A noticeable trend at the show was evidenced by a group of papers and presentations on lifecycle analysis (LCA), a substantially complex process of quantifying, via the 14040 ISO standard on environmental management, a part’s total impact on the environment. Ac-cording to presenter Michael Lepech of Stanford University, the analysis — by quantifying everything that goes into a product (power needs, raw materials, etc.) and everything that comes out (solid waste, emissions, etc.) — enables engineers to identify often unexpected energy-consumption “hot spots.” For example, students conducted an LCA of a large composite fish tank for an aquarium vs. a concrete version; somewhat surprisingly, the concrete tank created more environmental issues, despite its much lower cost, because of the greater energy and transport costs incurred when working with concrete. Ashland Performance Materials (Dublin, Ohio) contributed resources for the Stanford study.

An array of other technical papers were available, including an examination of CompForm, an ultrafast automated method for preforming multiaxial fabrics using light-curable binder. Offered by American GFM Corp. (Chesapeake, Va.), the method has been implemented successfully for structural automotive components.

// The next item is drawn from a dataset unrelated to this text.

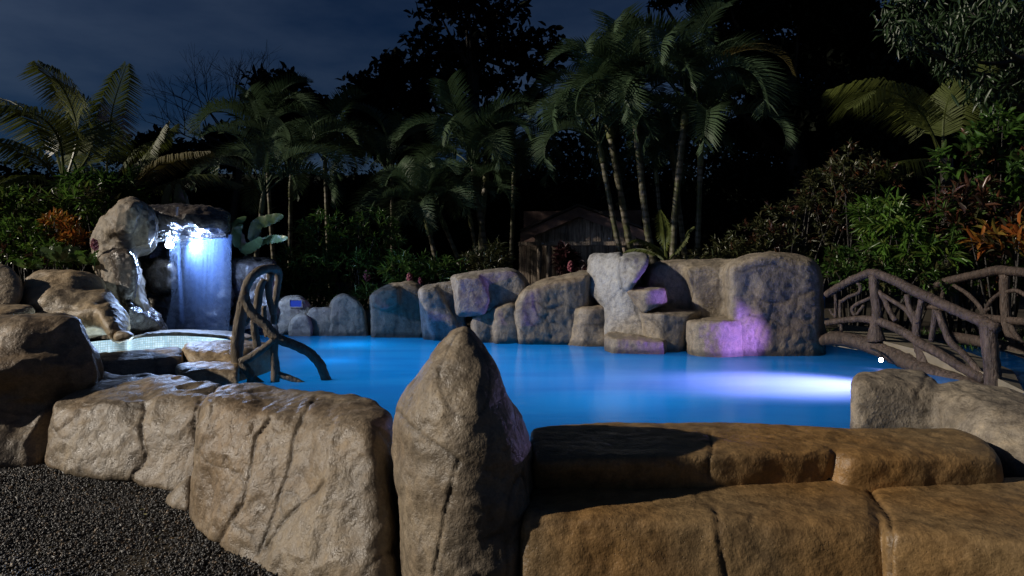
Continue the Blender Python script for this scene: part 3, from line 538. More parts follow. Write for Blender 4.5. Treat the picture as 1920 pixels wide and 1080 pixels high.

Other highlights included a description of a successful all-composite residence completed by Kreysler & Assoc. (American Canyon, Calif.) and a report on the current status of a melt-spun high-modulus polypropylene fiber produced by Innegrity LLC (Greer, S.C.).

Several presentations focused on better business practices: A panel of cast polymer experts advised fabricators to stay in touch with all of the homebuilding manufacturing organizations and sug-gested that they develop a marketing message using the International Cast Polymer Alliance (ICPA) “marketing tool kit,” available on ICPA’s Web site at www.icpa-hq.org, click “Marketing Initiative.”

The event keynote, presented by Roger Tutterow of Mercer University (Macon, Ga.), examined the roots of the current economic crisis and gave plenty of statistics in support of various economic indicators. His conclusions: It may look bad now, but cautious optimism is in order because the credit crunch, in his opinion, will start to ease in the second quarter of this year. Although housing starts are way down, particularly in coastal Florida, California, Las Vegas and along the East Coast, he pointed out that other markets “aren’t so bad,” noting that the remodeling market will provide some opportunities. He also believes that infrastructure projects will grow, providing some momentum, and that bond market trends show signs of recovery.

The nominees for the Awards for Composites Excellence (ACE) were flat-out impressive. They ran the gamut from composite utility poles and rapid preforming technologies to pultrusion incorporating structural core material and uniquely flexible composites. Among the standouts was Ershigs’ (Bellingham, Wash.) entry, a lightning strike protection mast system developed for NASA. It involves poles 104 ft/31.7m tall and 7 ft/2.1m in diameter, with the multi-inch-thick laminate in each weighing more than 50,000 lb/22 metric tonnes. The overall “Best of Show” ACE award went to Berry Plastics Corp. (Franklin, Mass.), reportedly the world’s largest manufacturer of duct tape, for its peel-and-stick building wall-blast reinforcement system, which comprises a +/-45° aramid fiber scrim in an extruded polyurethane matrix. The roll product can be placed by hand easily on a structure’s wall and reportedly will greatly increase blast protection.

Information about other ACE category winners and a showcase of the new products displayed on the COMPOSITES+POLYCON show floor will be presented in CT’s April issue.